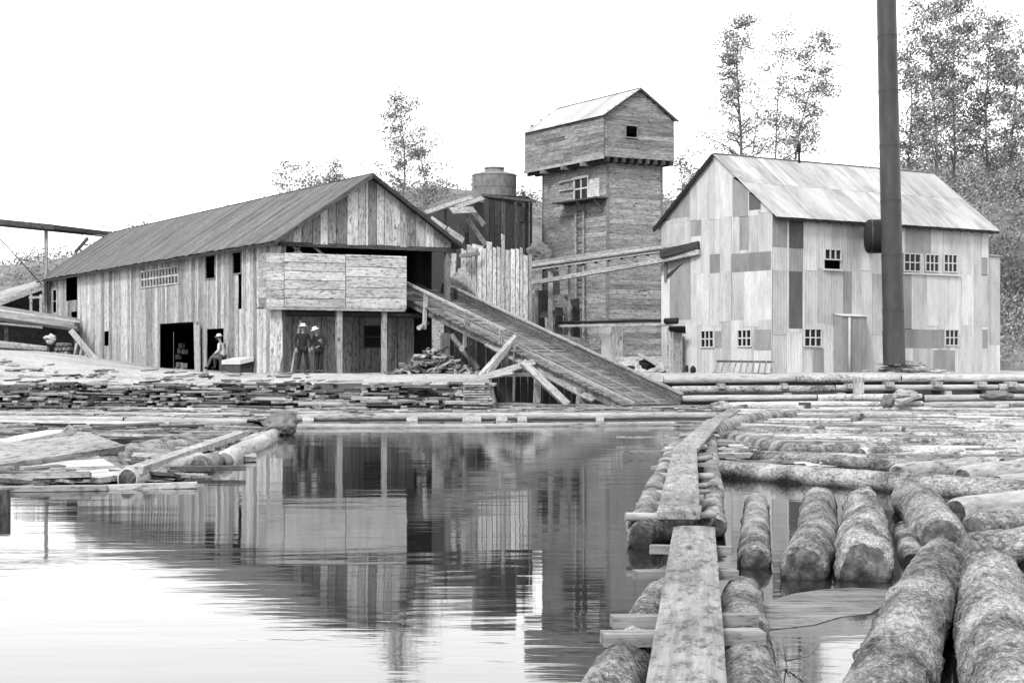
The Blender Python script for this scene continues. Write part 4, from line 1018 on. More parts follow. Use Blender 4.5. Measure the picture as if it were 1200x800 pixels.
Fd = Frame(P(568, 0, 81.5)[:2], (1, -.05), (-.05, -1)); tb_ = Fd.t(620); zt_ = Fd.tz(600, 230)[1]
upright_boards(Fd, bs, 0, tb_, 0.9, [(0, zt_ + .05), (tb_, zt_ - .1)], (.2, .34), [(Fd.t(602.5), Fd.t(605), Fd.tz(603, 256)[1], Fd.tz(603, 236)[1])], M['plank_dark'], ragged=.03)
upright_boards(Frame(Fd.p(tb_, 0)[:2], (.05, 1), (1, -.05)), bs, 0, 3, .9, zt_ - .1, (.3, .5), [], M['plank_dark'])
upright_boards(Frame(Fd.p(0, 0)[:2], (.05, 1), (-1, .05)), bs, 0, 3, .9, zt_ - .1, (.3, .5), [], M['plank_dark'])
bd(bs, 'roof_edge', 549, 227, 81.6, 628, 236, 81.0, .12, .08, 'plank_dark')
bd(bs, 'roof_deck', 566, 231, 83.0, 622, 234, 82.8, 2.6, .05, 'plank_dark', (0, 0, 1))
bd(bs, 'post', 613.5, 300, 81.2, 613.5, 225, 81.2, .15, .15, 'plank_dark'); bd(bs, 'post', 611, 260, 81.1, 611, 243, 81.1, .25, .1, 'plank_dark')
# broken lean-to between mill gable and burner
lt = thing('broken_lean_to', 'broken lean-to of loose pale boards slanting beside the mill gable', 'lean-to', P(535, 435, 74))
for (a, b, da, c, d, db, w_, mt) in ((499, 249, 73, 553, 231, 77, .2, 'timber'), (505, 246, 74, 560, 226, 79, .5, 'timber_mid'), (535, 243, 74, 566, 232, 77, .22, 'timber'), (529, 247, 73.5, 556, 246, 75, .32, 'plank_pale'),
      (505, 256, 71.5, 522, 268, 71.8, .22, 'timber'), (524, 269, 72, 543, 282, 72.4, .26, 'timber'), (545, 253, 75, 569, 287, 75.4, .22, 'timber_mid'), (555, 249, 76, 567, 264, 76.2, .24, 'timber_mid'),
      (522, 245, 74.6, 523, 272, 74.6, .13, 'plank_dark'), (518, 293, 69.8, 529, 308, 69.9, .08, 'timber'), (532, 297, 72, 530, 330, 72, .22, 'timber'), (553, 289, 73.5, 566, 292, 73.5, .25, 'timber'),
      (533, 324, 71.5, 560, 290, 73.5, .08, 'timber_mid'), (538, 300, 72.6, 562, 297, 73, .16, 'timber_mid'), (553, 290, 74, 549, 345, 74, .14, 'timber_mid'), (540, 262, 75, 541, 292, 75, .3, 'plank_dark'), (545, 262, 75.4, 546, 292, 75.4, .3, 'plank_dark')):
    bd(lt, 'board', a, b, da, c, d, db, w_, .05, mt, (0.1, -1, .4))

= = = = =

> Written task:
Exclude the images and reproduce the remaining data exactly.

> Exercise response:
The Blender Python script for this scene continues. Write part 4, from line 1018 on. More parts follow. Use Blender 4.5. Measure the picture as if it were 1200x800 pixels.
Fd = Frame(P(568, 0, 81.5)[:2], (1, -.05), (-.05, -1)); tb_ = Fd.t(620); zt_ = Fd.tz(600, 230)[1]
upright_boards(Fd, bs, 0, tb_, 0.9, [(0, zt_ + .05), (tb_, zt_ - .1)], (.2, .34), [(Fd.t(602.5), Fd.t(605), Fd.tz(603, 256)[1], Fd.tz(603, 236)[1])], M['plank_dark'], ragged=.03)
upright_boards(Frame(Fd.p(tb_, 0)[:2], (.05, 1), (1, -.05)), bs, 0, 3, .9, zt_ - .1, (.3, .5), [], M['plank_dark'])
upright_boards(Frame(Fd.p(0, 0)[:2], (.05, 1), (-1, .05)), bs, 0, 3, .9, zt_ - .1, (.3, .5), [], M['plank_dark'])
bd(bs, 'roof_edge', 549, 227, 81.6, 628, 236, 81.0, .12, .08, 'plank_dark')
bd(bs, 'roof_deck', 566, 231, 83.0, 622, 234, 82.8, 2.6, .05, 'plank_dark', (0, 0, 1))
bd(bs, 'post', 613.5, 300, 81.2, 613.5, 225, 81.2, .15, .15, 'plank_dark'); bd(bs, 'post', 611, 260, 81.1, 611, 243, 81.1, .25, .1, 'plank_dark')
# broken lean-to between mill gable and burner
lt = thing('broken_lean_to', 'broken lean-to of loose pale boards slanting beside the mill gable', 'lean-to', P(535, 435, 74))
for (a, b, da, c, d, db, w_, mt) in ((499, 249, 73, 553, 231, 77, .2, 'timber'), (505, 246, 74, 560, 226, 79, .5, 'timber_mid'), (535, 243, 74, 566, 232, 77, .22, 'timber'), (529, 247, 73.5, 556, 246, 75, .32, 'plank_pale'),
      (505, 256, 71.5, 522, 268, 71.8, .22, 'timber'), (524, 269, 72, 543, 282, 72.4, .26, 'timber'), (545, 253, 75, 569, 287, 75.4, .22, 'timber_mid'), (555, 249, 76, 567, 264, 76.2, .24, 'timber_mid'),
      (522, 245, 74.6, 523, 272, 74.6, .13, 'plank_dark'), (518, 293, 69.8, 529, 308, 69.9, .08, 'timber'), (532, 297, 72, 530, 330, 72, .22, 'timber'), (553, 289, 73.5, 566, 292, 73.5, .25, 'timber'),
      (533, 324, 71.5, 560, 290, 73.5, .08, 'timber_mid'), (538, 300, 72.6, 562, 297, 73, .16, 'timber_mid'), (553, 290, 74, 549, 345, 74, .14, 'timber_mid'), (540, 262, 75, 541, 292, 75, .3, 'plank_dark'), (545, 262, 75.4, 546, 292, 75.4, .3, 'plank_dark')):
    bd(lt, 'board', a, b, da, c, d, db, w_, .05, mt, (0.1, -1, .4))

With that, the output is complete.